*Supplied records*:
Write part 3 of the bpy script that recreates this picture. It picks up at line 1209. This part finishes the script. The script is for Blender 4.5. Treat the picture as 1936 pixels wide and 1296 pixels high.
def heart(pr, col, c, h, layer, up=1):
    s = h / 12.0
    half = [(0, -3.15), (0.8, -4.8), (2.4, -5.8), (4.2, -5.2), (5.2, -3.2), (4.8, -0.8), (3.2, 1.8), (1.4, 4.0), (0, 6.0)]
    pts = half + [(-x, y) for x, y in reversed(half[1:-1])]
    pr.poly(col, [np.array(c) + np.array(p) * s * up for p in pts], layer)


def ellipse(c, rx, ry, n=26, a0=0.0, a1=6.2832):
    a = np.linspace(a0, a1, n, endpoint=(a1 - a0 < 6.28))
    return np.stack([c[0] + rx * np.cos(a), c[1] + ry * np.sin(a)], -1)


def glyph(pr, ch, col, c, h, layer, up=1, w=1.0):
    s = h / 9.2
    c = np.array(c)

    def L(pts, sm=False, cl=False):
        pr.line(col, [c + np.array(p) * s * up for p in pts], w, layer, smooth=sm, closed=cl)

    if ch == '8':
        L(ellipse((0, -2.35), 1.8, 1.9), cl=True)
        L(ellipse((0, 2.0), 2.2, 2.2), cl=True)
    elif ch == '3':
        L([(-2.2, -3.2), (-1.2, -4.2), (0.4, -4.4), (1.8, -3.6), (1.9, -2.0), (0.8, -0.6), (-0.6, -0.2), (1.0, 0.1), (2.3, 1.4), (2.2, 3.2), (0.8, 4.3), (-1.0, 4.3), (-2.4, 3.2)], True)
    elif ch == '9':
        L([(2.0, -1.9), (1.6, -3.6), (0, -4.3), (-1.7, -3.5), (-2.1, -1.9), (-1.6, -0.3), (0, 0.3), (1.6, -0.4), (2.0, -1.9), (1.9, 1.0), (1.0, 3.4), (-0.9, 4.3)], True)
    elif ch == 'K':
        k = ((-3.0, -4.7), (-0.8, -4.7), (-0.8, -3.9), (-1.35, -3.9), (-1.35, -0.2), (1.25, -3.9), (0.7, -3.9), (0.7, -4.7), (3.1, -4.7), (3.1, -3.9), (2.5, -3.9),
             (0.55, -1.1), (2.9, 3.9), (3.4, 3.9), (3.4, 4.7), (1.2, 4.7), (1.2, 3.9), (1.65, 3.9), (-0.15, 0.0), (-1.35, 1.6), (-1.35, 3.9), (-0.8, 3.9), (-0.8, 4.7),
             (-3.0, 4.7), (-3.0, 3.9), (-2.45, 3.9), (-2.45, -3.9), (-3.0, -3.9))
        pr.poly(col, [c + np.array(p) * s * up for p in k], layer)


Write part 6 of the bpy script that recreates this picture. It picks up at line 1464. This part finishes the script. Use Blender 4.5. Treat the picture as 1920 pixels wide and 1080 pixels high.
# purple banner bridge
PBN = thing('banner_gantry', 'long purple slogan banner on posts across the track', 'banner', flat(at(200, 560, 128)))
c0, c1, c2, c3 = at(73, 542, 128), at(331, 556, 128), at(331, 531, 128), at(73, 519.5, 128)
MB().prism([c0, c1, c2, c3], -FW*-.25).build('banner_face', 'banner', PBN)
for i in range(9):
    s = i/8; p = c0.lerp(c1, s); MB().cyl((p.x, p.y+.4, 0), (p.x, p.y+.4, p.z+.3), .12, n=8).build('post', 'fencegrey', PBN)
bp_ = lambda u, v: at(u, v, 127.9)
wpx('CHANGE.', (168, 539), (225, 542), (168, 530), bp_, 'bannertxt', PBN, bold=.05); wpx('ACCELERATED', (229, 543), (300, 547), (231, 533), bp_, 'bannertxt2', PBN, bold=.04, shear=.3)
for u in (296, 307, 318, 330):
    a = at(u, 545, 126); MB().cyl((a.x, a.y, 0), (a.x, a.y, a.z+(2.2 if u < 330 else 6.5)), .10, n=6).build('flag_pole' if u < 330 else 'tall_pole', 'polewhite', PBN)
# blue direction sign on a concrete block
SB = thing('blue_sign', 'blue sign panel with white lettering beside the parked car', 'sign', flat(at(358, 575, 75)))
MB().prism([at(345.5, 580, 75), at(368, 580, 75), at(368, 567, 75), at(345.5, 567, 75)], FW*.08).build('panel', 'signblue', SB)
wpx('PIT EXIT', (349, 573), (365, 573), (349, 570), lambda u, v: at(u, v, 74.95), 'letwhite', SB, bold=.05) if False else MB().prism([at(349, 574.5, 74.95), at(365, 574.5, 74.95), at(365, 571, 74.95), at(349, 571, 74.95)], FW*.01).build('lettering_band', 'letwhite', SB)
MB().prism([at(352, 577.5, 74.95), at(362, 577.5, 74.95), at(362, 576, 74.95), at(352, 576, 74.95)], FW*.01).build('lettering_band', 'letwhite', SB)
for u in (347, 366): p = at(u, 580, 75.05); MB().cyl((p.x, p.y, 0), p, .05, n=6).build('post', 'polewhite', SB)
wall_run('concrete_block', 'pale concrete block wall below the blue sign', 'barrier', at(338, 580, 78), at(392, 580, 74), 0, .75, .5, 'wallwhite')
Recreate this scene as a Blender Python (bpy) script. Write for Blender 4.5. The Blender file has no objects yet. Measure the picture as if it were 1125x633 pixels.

*Task statement*: From the first line of the data through the line with "pr.line(col, [c +", quote each line exactly and add nothing else.

*Exercise result*:
Write part 3 of the bpy script that recreates this picture. It picks up at line 1209. This part finishes the script. The script is for Blender 4.5. Treat the picture as 1936 pixels wide and 1296 pixels high.
def heart(pr, col, c, h, layer, up=1):
    s = h / 12.0
    half = [(0, -3.15), (0.8, -4.8), (2.4, -5.8), (4.2, -5.2), (5.2, -3.2), (4.8, -0.8), (3.2, 1.8), (1.4, 4.0), (0, 6.0)]
    pts = half + [(-x, y) for x, y in reversed(half[1:-1])]
    pr.poly(col, [np.array(c) + np.array(p) * s * up for p in pts], layer)


def ellipse(c, rx, ry, n=26, a0=0.0, a1=6.2832):
    a = np.linspace(a0, a1, n, endpoint=(a1 - a0 < 6.28))
    return np.stack([c[0] + rx * np.cos(a), c[1] + ry * np.sin(a)], -1)


def glyph(pr, ch, col, c, h, layer, up=1, w=1.0):
    s = h / 9.2
    c = np.array(c)

    def L(pts, sm=False, cl=False):
        pr.line(col, [c + np.array(p) * s * up for p in pts], w, layer, smooth=sm, closed=cl)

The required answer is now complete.